Few would dispute that the images from Ukraine described in the Meta policy updates — documenting the Russian invasion — are newsworthy, but these documents show that Meta’s whitelisting of material sympathetic to Ukraine has extended even to a graphic state propaganda.

On May 13, 2022, moderators were told not to delete a video posted by the Ukrainian Defense Ministry that included graphic depictions of burnt corpses. “The video very briefly depicts an unidentified charred body lying on the floor,” the update says. “Though video depicting charred or burning people is prohibited by our Violent & Graphic Content policy … the footage is brief and qualifies for a newsworthy exception as per OCP’s guidelines, as it documents an on-going armed conflict.”

Critics pointed to the disparity to question why online speech about war crimes and human rights offenses committed against Europeans seems to warrant special protections while speech referring to abuses committed against others do not.

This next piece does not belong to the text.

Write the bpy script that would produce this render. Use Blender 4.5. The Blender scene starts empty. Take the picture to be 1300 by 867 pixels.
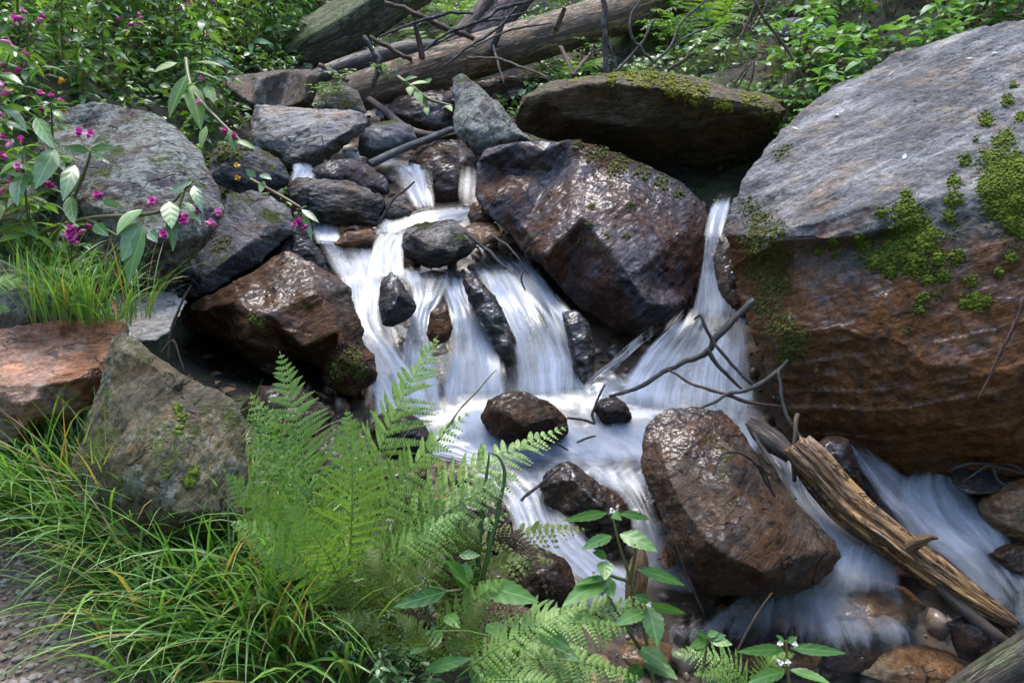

While Meta seems to side against allowing Palestinian civilians to keep graphic content online, it has intervened in posting about the Israeli-Palestinian conflict to keep images live by siding with the occupying Israeli military.

In one instance, Meta took steps to ensure that a depiction of an attack against a member of the Israeli security forces in the occupied West Bank was kept up: “An Israeli Border Police officer was struck and lightly wounded by a Molotov cocktail during clashes with Palestinians in Hebron,” an undated memo distributed to moderators reads. “We are making an exception for this particular content to Mark this video as Disturbing.” 

Sometimes what seems right, is not right at all - as always, stay safe!